## Exercise instructions
Copy out the data exactly, leaving the pictures behind.

## Material for this task
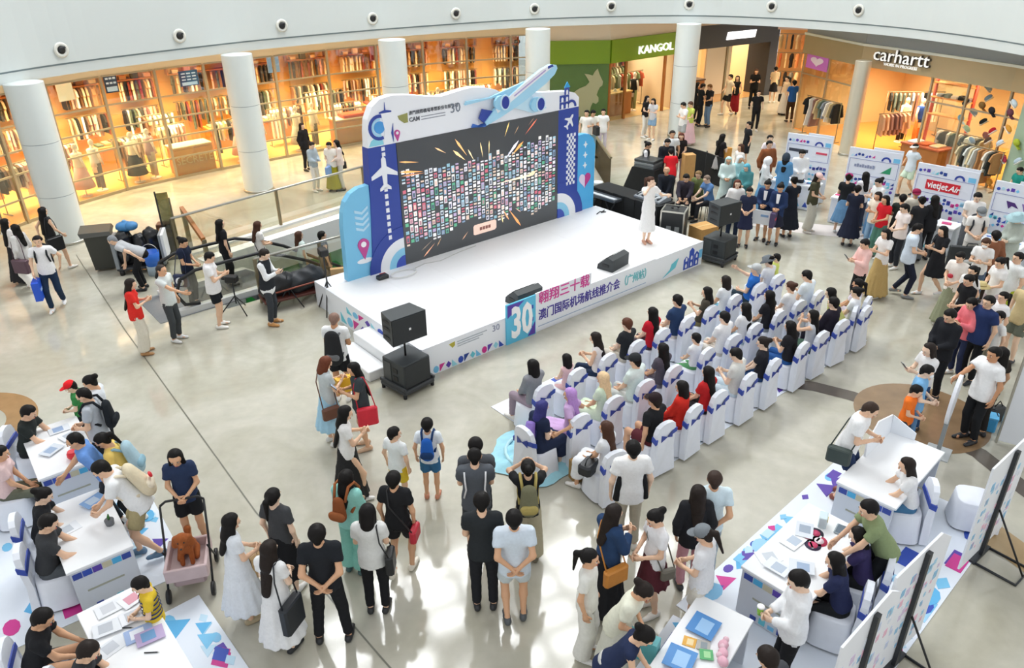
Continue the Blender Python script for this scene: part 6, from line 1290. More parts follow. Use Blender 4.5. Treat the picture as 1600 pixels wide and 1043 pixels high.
f = sit_at(66, 808, 1.74, 25, 'tb', ('short', K), ('tee', '#3c3e41'), ('tr', '#565b60'), BL, 'man in dark grey tee seated at the middle left table', 'm', lean=12)
f = sit_at(56, 957, 1.72, 20, 'tb', ('short', K), ('tee', '#232427'), ('tr', '#3a3d40'), BL, 'man in black tee with white lanyard at the bottom left table', 'm', lean=18)
f = sit_at(128, 1008, 1.70, 15, 'tb', ('short', DK), ('tee', '#35383c'), ('tr', '#3a3d40'), BL, 'person with curly dark hair at the bottom edge left table', lean=20)
stand(223, 905, 1.30, 205, 'lo', ('short', K), ('tee', '#e3c33a'), ('sh', '#6d7376'), '#e9e6dd', 'boy in yellow and navy striped tee by the bottom left table', 'm', kid=True)
boy = PEOPLE[-1]
for q in range(7):
    z_ = boy['P'][2]-.05+.075*q; r_ = .172-.004*abs(q-3)
    MB().add([tuple(np.array((r_*1.06*math.cos(a), r_*.84*math.sin(a), z_+dz))*boy['s']) for dz in (0, .03) for a in [i*math.pi/10 for i in range(20)]], [(i, (i+1) % 20, 20+(i+1) % 20, 20+i) for i in range(20)]).build('navy_stripe', cloth('#2f3f6b'), boy['root'])
# --- behind and right of the stage
sing = person(*sp(7.28, .85, SH), 1.66, 285, 'sing', ('pony', BR), ('dress', '#f4f3f1'), ('sheath', ''), '#d9a68c', 'singer in white dress performing on the stage', head_yaw=25, skin=2, stance=.06)
stand(1011, 222, 1.63, 340, 'lo', ('bun', K), ('vest', '#2a2b2e'), ('skirt', '#26272a'), BL, 'woman in black waistcoat and white shirt behind the sound desk')
stand(1043, 217, 1.74, 270, 'lo', ('short', K), ('jacket', '#23262d'), ('tr', '#23262d'), BL, 'man in dark suit and tie behind the sound desk', 'm')
stand(1051, 205, 1.74, 270, 'st', ('short', DK), ('tee', '#e8e8e8'), ('tr', '#5a5d62'), BL, 'man in pale tee standing behind the suited man', 'm')
stand(1065, 208, 1.63, 260, 'lo', ('long', '#5b2a1e'), ('tee', '#2a2628'), ('tr', '#d9b6bd'), BL, 'woman with auburn hair in black top behind the sound desk')
stand(1049, 233, 1.60, 90, 'lo', ('short', K), ('loose', '#d6232c'), ('tr', '#2a2c30'), BL, 'person in red jersey with back to the stage', lean=20)
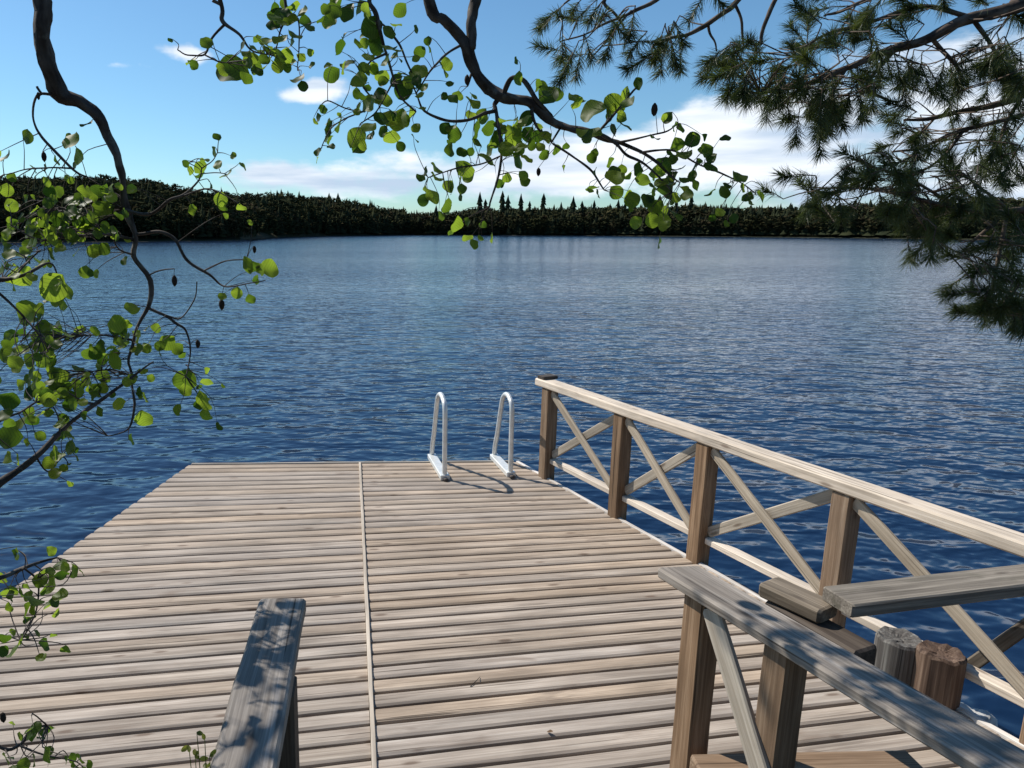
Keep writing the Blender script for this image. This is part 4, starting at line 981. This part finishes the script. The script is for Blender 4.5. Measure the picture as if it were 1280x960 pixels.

## Result of this task
Continue the Blender Python script for this scene: part 6, from line 1290. More parts follow. Use Blender 4.5. Treat the picture as 1600 pixels wide and 1043 pixels high.
f = sit_at(66, 808, 1.74, 25, 'tb', ('short', K), ('tee', '#3c3e41'), ('tr', '#565b60'), BL, 'man in dark grey tee seated at the middle left table', 'm', lean=12)
f = sit_at(56, 957, 1.72, 20, 'tb', ('short', K), ('tee', '#232427'), ('tr', '#3a3d40'), BL, 'man in black tee with white lanyard at the bottom left table', 'm', lean=18)
f = sit_at(128, 1008, 1.70, 15, 'tb', ('short', DK), ('tee', '#35383c'), ('tr', '#3a3d40'), BL, 'person with curly dark hair at the bottom edge left table', lean=20)
stand(223, 905, 1.30, 205, 'lo', ('short', K), ('tee', '#e3c33a'), ('sh', '#6d7376'), '#e9e6dd', 'boy in yellow and navy striped tee by the bottom left table', 'm', kid=True)
boy = PEOPLE[-1]
for q in range(7):
    z_ = boy['P'][2]-.05+.075*q; r_ = .172-.004*abs(q-3)
    MB().add([tuple(np.array((r_*1.06*math.cos(a), r_*.84*math.sin(a), z_+dz))*boy['s']) for dz in (0, .03) for a in [i*math.pi/10 for i in range(20)]], [(i, (i+1) % 20, 20+(i+1) % 20, 20+i) for i in range(20)]).build('navy_stripe', cloth('#2f3f6b'), boy['root'])
# --- behind and right of the stage
sing = person(*sp(7.28, .85, SH), 1.66, 285, 'sing', ('pony', BR), ('dress', '#f4f3f1'), ('sheath', ''), '#d9a68c', 'singer in white dress performing on the stage', head_yaw=25, skin=2, stance=.06)
stand(1011, 222, 1.63, 340, 'lo', ('bun', K), ('vest', '#2a2b2e'), ('skirt', '#26272a'), BL, 'woman in black waistcoat and white shirt behind the sound desk')
stand(1043, 217, 1.74, 270, 'lo', ('short', K), ('jacket', '#23262d'), ('tr', '#23262d'), BL, 'man in dark suit and tie behind the sound desk', 'm')
stand(1051, 205, 1.74, 270, 'st', ('short', DK), ('tee', '#e8e8e8'), ('tr', '#5a5d62'), BL, 'man in pale tee standing behind the suited man', 'm')
stand(1065, 208, 1.63, 260, 'lo', ('long', '#5b2a1e'), ('tee', '#2a2628'), ('tr', '#d9b6bd'), BL, 'woman with auburn hair in black top behind the sound desk')
stand(1049, 233, 1.60, 90, 'lo', ('short', K), ('loose', '#d6232c'), ('tr', '#2a2c30'), BL, 'person in red jersey with back to the stage', lean=20)
Keep writing the Blender script for this image. This is part 4, starting at line 981. This part finishes the script. The script is for Blender 4.5. Measure the picture as if it were 1280x960 pixels.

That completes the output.